In 1995 I completed my B.A. with a double major in psychology (results not good enough to enter honours) and began the final stages of the cadetship at the Commonwealth Employment Agency (CES) under the supervision of senior occupational psychologists. However the supervisory role and occupational career path soon ceased, because another psychologist complained that I did not have enough education to be a psychologist. The Department looked into this and found the state psychological registration board still recognised 3-year study plus 3-year supervision. After some debate I was informed I could stay in my position. But I felt that without the support of my colleagues I should leave the position until I had obtained a fourth year in psychology.

After attending an APS Conference as an Aboriginal student ‘guest’, I applied for the Graduate Diploma in Community Psychology at Victoria University because I believed it would give me skills to work with people and the Aboriginal community. I moved to Victoria to start the course, which I found invaluable. The applied thesis/research component was conducted out in the community. Doing research with people in real life settings gave me immediate experience and useful skills. Ten years on, I still reflect on lessons I learnt there. While studying in Victoria I also worked for the Victorian Link-Up program that helps reunite Aboriginal people who were stolen from their families.

I returned to Tasmania to work at the CES and later, the Commonwealth Rehabilitation Services (CRS). I then became the Tasmanian Link-Up coordinator at the Tasmanian Aboriginal Centre (TAC). I worked briefly for CentreLink as an Indigenous Services Officer (ISO) and then for the State Government in the child protection assessment team for over three years. The work was extremely difficult and draining but also very rewarding, and the teamwork with colleagues was brilliant.

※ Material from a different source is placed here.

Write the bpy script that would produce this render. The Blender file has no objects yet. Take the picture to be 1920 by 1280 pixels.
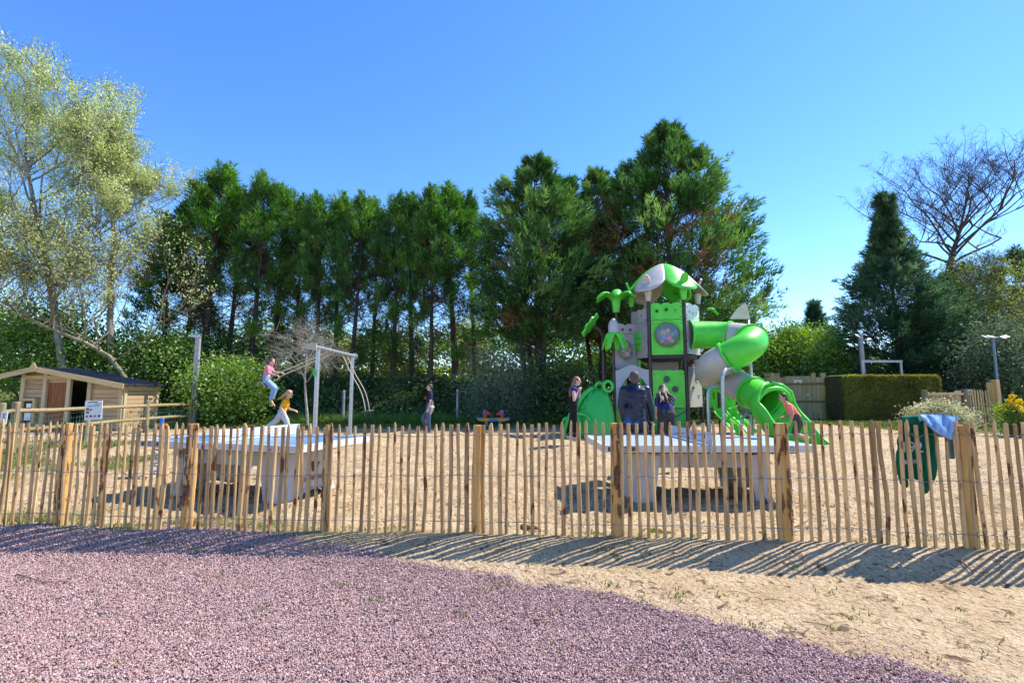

During my work at Intake and Assessment I sought professional supervision for registration. As I could not afford to pay for supervision it was agreed that I would return the hours of supervision in work. After four months of supervision and co-running weekly workshops as well as working full-time in child protection, I reassessed the situation, ceased supervision, and considered doing a Masters degree. In hindsight paying for supervision would have been more beneficial than trading the hours for further work.

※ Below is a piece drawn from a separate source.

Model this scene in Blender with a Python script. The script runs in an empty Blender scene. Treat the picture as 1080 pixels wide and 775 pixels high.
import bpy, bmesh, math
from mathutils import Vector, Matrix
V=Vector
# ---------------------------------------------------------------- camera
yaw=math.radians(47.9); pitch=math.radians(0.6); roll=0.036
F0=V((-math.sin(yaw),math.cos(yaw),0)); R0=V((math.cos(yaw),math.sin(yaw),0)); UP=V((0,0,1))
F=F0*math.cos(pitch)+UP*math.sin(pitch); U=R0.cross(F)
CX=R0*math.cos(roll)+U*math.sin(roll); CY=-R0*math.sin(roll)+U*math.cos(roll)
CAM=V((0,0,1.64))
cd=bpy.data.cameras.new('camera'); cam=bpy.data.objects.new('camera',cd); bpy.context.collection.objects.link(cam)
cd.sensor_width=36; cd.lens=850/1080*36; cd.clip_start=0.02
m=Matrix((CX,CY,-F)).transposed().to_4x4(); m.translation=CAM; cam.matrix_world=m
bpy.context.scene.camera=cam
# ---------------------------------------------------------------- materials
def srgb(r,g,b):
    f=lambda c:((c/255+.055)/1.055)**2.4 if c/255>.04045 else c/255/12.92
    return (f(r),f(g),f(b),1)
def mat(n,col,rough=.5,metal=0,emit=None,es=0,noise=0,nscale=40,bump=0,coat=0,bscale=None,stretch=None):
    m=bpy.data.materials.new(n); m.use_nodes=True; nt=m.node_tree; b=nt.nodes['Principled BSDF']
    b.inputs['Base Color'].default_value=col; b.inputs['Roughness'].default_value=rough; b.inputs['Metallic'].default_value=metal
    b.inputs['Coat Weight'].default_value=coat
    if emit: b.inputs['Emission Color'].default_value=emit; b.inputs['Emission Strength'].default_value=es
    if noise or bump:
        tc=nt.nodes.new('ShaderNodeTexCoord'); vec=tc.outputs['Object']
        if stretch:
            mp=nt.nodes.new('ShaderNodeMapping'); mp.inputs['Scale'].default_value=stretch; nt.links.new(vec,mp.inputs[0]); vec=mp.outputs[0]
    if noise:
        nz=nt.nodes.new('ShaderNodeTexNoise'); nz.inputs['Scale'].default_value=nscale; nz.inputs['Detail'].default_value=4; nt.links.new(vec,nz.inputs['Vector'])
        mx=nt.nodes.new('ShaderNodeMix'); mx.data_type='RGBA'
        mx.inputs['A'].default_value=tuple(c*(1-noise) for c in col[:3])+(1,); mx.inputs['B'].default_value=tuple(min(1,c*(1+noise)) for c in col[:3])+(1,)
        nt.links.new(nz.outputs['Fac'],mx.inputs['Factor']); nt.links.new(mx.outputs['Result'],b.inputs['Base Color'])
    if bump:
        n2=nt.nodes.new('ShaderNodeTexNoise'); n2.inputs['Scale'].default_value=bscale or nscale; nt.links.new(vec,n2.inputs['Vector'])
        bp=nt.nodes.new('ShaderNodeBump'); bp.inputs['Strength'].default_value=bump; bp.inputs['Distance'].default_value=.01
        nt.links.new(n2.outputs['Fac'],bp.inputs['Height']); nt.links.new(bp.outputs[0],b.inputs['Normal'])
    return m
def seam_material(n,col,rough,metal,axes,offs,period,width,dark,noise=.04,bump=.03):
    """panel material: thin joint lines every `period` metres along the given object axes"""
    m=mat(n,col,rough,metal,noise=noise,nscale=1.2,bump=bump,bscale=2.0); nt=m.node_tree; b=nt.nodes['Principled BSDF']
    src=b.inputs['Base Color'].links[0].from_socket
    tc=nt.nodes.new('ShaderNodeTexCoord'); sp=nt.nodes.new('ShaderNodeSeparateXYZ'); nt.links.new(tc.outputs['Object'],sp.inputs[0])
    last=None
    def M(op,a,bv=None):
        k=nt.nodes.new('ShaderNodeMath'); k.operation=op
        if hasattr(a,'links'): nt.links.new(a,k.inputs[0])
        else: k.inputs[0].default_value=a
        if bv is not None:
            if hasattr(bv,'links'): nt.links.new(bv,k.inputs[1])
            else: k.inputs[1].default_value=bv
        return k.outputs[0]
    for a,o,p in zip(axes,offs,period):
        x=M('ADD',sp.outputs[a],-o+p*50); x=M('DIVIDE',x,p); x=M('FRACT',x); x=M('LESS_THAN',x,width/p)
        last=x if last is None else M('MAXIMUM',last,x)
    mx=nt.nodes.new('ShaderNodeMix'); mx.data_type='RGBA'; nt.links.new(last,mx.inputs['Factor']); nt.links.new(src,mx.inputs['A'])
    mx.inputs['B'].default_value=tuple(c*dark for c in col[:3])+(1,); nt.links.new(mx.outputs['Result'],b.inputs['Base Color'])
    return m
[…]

In 2002 I went to enrol in a Master of Psychology course and came away from the university enrolled part-time in a Fine Arts Degree. I found Fine Arts a great stress relief to my work in child protection. I went back to work for the TAC as a Health Information Officer in the policy branch. Then in 2005 I took maternity leave to have my son. I currently conduct occasional Link-Up work for the TAC. And I’m yet to register as a psychologist.